Anna Astvatsaturian Turcotte is an author, lecturer, lawyer, and human rights advocate who arrived in the United States as a refugee in 1992. She delivered the keynote address during Gould's Martin Luther King Jr. Day programming this year on Wednesday, January 18, sharing her unimaginable and harrowing story of surviving the ethnic cleansing of Armenians in Azerbaijan as a child.
 
Anna was both emotional and passionate in her address.
“My family suffered ethnic cleansing genocide four times in the last 100 years. The same kind of anger and hatred that existed in 1915, during the Armenian Genocide, exists today. It exists today because there was no justice. There is no peace without justice.”
 
Mrs. Astvatsaturian Turcotte was introduced by Director of Civic Engagement and World Languages Chair Adam Leff, who first met Anna when she spoke at Madame Leff's Citizenship Ceremony in 2017.
 
“Her fight against injustice, both here at home and abroad, embodies the spirit and teachings of Dr. Martin Luther King, Jr. Over the last decade, Anna has been the driving force behind dozens of humanitarian, cultural, environmental, and educational projects worldwide to support and to benefit the vulnerable population in Armenia and in the Artsakh Republic.”

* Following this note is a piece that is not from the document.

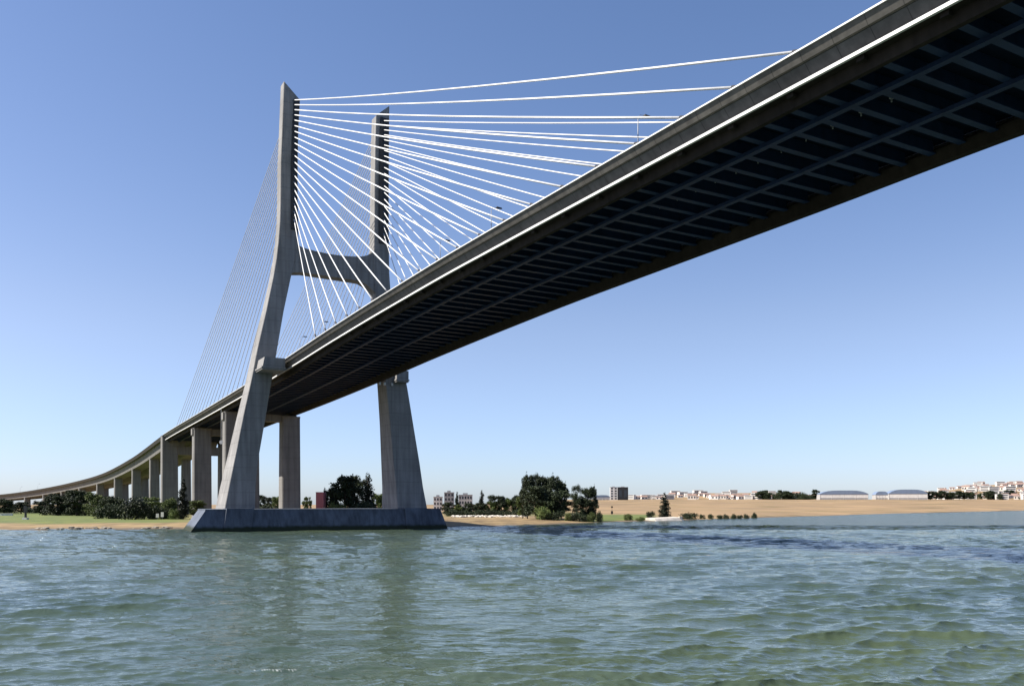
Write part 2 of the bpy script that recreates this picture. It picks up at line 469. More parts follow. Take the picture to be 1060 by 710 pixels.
    mp = N(nt, 'ShaderNodeMapping'); mp.inputs['Scale'].default_value = (.55, 1.25, 1); mp.inputs['Rotation'].default_value = (0, 0, R(10)); nt.links.new(pos, mp.inputs[0])
    n1 = N(nt, 'ShaderNodeTexNoise'); n1.inputs['Scale'].default_value = 1.1; n1.inputs['Detail'].default_value = 4; n1.inputs['Roughness'].default_value = .5; n1.inputs['Distortion'].default_value = .6
    nt.links.new(mp.outputs[0], n1.inputs['Vector'])
    bn = N(nt, 'ShaderNodeBump'); bn.inputs['Strength'].default_value = 1.0
    nt.links.new(ds.outputs[0], bn.inputs['Distance']); nt.links.new(n1.outputs[0], bn.inputs['Height'])
    nt.links.new(bn.outputs[0], p.inputs['Normal'])
    me.materials.append(mt)
    tag(link_mesh('water', me), kind='structure')
build_water()

# ---------------------------------------------------------------- bridge axis
TH = math.atan(510 / 900.0)
UC, S0 = 96.0, 298.8                       # deck centre line; station of the pylon's front face
S1, RAD = 590.0, 2500.0                    # where the viaduct starts to bend, bend radius
ztop = pchip([-130, 45, 105, 160, 200, 246, 291, 359, 444, 578, 728, 864, 988, 1098, 1220, 1320, 1700],
             [57.5, 60.7, 60.8, 60.75, 60.2, 59.1, 57.6, 55.8, 54.2, 51.8, 43.3, 35.2, 30.6, 26.8, 22.8, 20.3, 14.5])
rdep = pchip([-130, 65, 100, 140, 180, 215, 266, 310, 400, 600], [4.6, 4.6, 5.0, 5.1, 5.15, 5.2, 5.2, 5.15, 5.0, 4.8])
def axis(s, o):
    """plan point at station s, lateral offset o (right +), in the bridge's own frame (u, s)"""
    if s <= S1: return (UC + o, s)
    a = (s - S1) / RAD
    return (UC - RAD + (RAD + o) * math.cos(a), S1 + (RAD + o) * math.sin(a))
def sweep(name, secf, stations, mat, parent, smooth=False):
    mb = MB()
    rings = []
    for s in stations:
        z0 = ztop(s)
        rings.append([(*axis(s, o), z0 + dz) for o, dz in secf(s)])
    mb.loft(rings)
    return mb.build(name, mat, parent, smooth)
def stations(a, b, step):
    n = max(1, int(round((b - a) / step)))
    return [a + (b - a) * i / n for i in range(n + 1)]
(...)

Gould expresses immense gratitude to Mrs. Astvatsaturian Turcotte for shedding light on the rarely-shared experiences of refugees and helping students understand the realities of being a refugee.
 
Today she is the president of the Westbrook, Maine City Council, the first female, and refugee to hold that position, and runs the Anna Astvatsaturian Foundation, an organization that advances humanitarian initiatives in Armenia.